(Information shown)
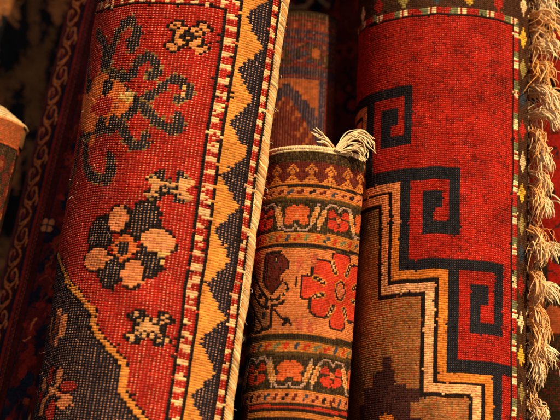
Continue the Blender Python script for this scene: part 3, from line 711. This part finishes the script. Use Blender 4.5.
for (py, dx, dz, sp, kind, tan) in FR:
    root = r.xyz(np.array([r.len]), np.array([h_of(py) - 6.5 + random.uniform(-2, 2)]), 0.5)[0]
    tip = root + np.array([dx * 1.02, -10 - random.uniform(0, 10), -dz])
    items = strands(root + np.array([0.5, 0, 2.0]), tip, random.randint(22, 34), sp * 0.95, 2.5, rad=(0.45, 1.0), curl=2.6, root_r=2.6, bulge=(4.0, -8, 4.5 if kind else 1.0), warm=tan * 0.85, seg=16)
    items += strands(root + np.array([0.5, -1, -1.0]), root + (tip - root) * 0.75 + np.array([random.gauss(0, 3), -4, -5]), 14, sp * 1.5, 4, rad=(0.22, 0.5), curl=3.6, root_r=3.2, bulge=(6, -9, 4), warm=0.5 + tan * 0.6, seg=18)
    o = tubes_mesh('tassel', items, M_YARN, t_red)
    if kind:                                                 # the knot that gathers the warps
        mid = root + (tip - root) * 0.36 + np.array([2.2, -6.0, 4.2]); kn = []
        for k in range(11):
            a = np.linspace(0, 2 * np.pi * 0.97, 16)[:, None]; rr_ = random.uniform(2.6, 5.0)
            ax = np.array([random.gauss(0.5, .5), random.gauss(0, .5), 1.0]); ax /= np.linalg.norm(ax); e1 = np.cross(ax, [0, 1, 0]); e1 /= np.linalg.norm(e1); e2 = np.cross(ax, e1)
            kn.append((mid + np.array([random.gauss(0, 1.2), random.gauss(0, .6), random.gauss(0, 1.6)]) + rr_ * (np.cos(a) * e1 + np.sin(a) * e2), 0.6, yarn_colour(0.9, 1.2, random.uniform(0, .4))))
        q = tubes_mesh('knot', kn, M_YARN, t_red); q.parent = o
# thin wavy warps hanging along the edge between the tassels
items = []
for k in range(240):
    py = random.uniform(-40, 440); root = r.xyz(np.array([r.len]), np.array([h_of(py) - 6]), 0.3)[0]
    items += strands(root, root + np.array([random.uniform(1, 13), random.uniform(-10, 0), -random.uniform(12, 40)]), 1, 2.2, 3.0, rad=(0.22, 0.45), curl=2.8, root_r=1.0, bulge=(4, -3, 0), warm=0.7, seg=16)
tubes_mesh('loose_threads', items, M_YARN, t_red)['kind'] = 'stuff'

# ------------------------------------------------------------------ 3  the short roll with the peach field
r = R['short']; kw, kh = 1.75, 1.8
ra, rb = sheet_rows(r, kh, 70.6 * kh)
t_short = thing('rolled_carpet', base_of(r), 'short carpet roll with peach field, big red flower and cream tassels on top', 'carpet roll', GROUP)
cv = Canvas(r, kw, kh, ra, rb)
build_sheet('carpet_body', cv, pattern_short, t_short, 3, 3, amp=0.46, tick=0.12, fine_c=(-1, 96), fine_r=(-108, 72), wave=0.35, vary=0.2, weft_shade=0.75)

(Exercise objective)
Copy every line of the data exactly as written, excluding the pictures.

(Task result)
Continue the Blender Python script for this scene: part 3, from line 711. This part finishes the script. Use Blender 4.5.
for (py, dx, dz, sp, kind, tan) in FR:
    root = r.xyz(np.array([r.len]), np.array([h_of(py) - 6.5 + random.uniform(-2, 2)]), 0.5)[0]
    tip = root + np.array([dx * 1.02, -10 - random.uniform(0, 10), -dz])
    items = strands(root + np.array([0.5, 0, 2.0]), tip, random.randint(22, 34), sp * 0.95, 2.5, rad=(0.45, 1.0), curl=2.6, root_r=2.6, bulge=(4.0, -8, 4.5 if kind else 1.0), warm=tan * 0.85, seg=16)
    items += strands(root + np.array([0.5, -1, -1.0]), root + (tip - root) * 0.75 + np.array([random.gauss(0, 3), -4, -5]), 14, sp * 1.5, 4, rad=(0.22, 0.5), curl=3.6, root_r=3.2, bulge=(6, -9, 4), warm=0.5 + tan * 0.6, seg=18)
    o = tubes_mesh('tassel', items, M_YARN, t_red)
    if kind:                                                 # the knot that gathers the warps
        mid = root + (tip - root) * 0.36 + np.array([2.2, -6.0, 4.2]); kn = []
        for k in range(11):
            a = np.linspace(0, 2 * np.pi * 0.97, 16)[:, None]; rr_ = random.uniform(2.6, 5.0)
            ax = np.array([random.gauss(0.5, .5), random.gauss(0, .5), 1.0]); ax /= np.linalg.norm(ax); e1 = np.cross(ax, [0, 1, 0]); e1 /= np.linalg.norm(e1); e2 = np.cross(ax, e1)
            kn.append((mid + np.array([random.gauss(0, 1.2), random.gauss(0, .6), random.gauss(0, 1.6)]) + rr_ * (np.cos(a) * e1 + np.sin(a) * e2), 0.6, yarn_colour(0.9, 1.2, random.uniform(0, .4))))
        q = tubes_mesh('knot', kn, M_YARN, t_red); q.parent = o
# thin wavy warps hanging along the edge between the tassels
items = []
for k in range(240):
    py = random.uniform(-40, 440); root = r.xyz(np.array([r.len]), np.array([h_of(py) - 6]), 0.3)[0]
    items += strands(root, root + np.array([random.uniform(1, 13), random.uniform(-10, 0), -random.uniform(12, 40)]), 1, 2.2, 3.0, rad=(0.22, 0.45), curl=2.8, root_r=1.0, bulge=(4, -3, 0), warm=0.7, seg=16)
tubes_mesh('loose_threads', items, M_YARN, t_red)['kind'] = 'stuff'

# ------------------------------------------------------------------ 3  the short roll with the peach field
r = R['short']; kw, kh = 1.75, 1.8
ra, rb = sheet_rows(r, kh, 70.6 * kh)
t_short = thing('rolled_carpet', base_of(r), 'short carpet roll with peach field, big red flower and cream tassels on top', 'carpet roll', GROUP)
cv = Canvas(r, kw, kh, ra, rb)
build_sheet('carpet_body', cv, pattern_short, t_short, 3, 3, amp=0.46, tick=0.12, fine_c=(-1, 96), fine_r=(-108, 72), wave=0.35, vary=0.2, weft_shade=0.75)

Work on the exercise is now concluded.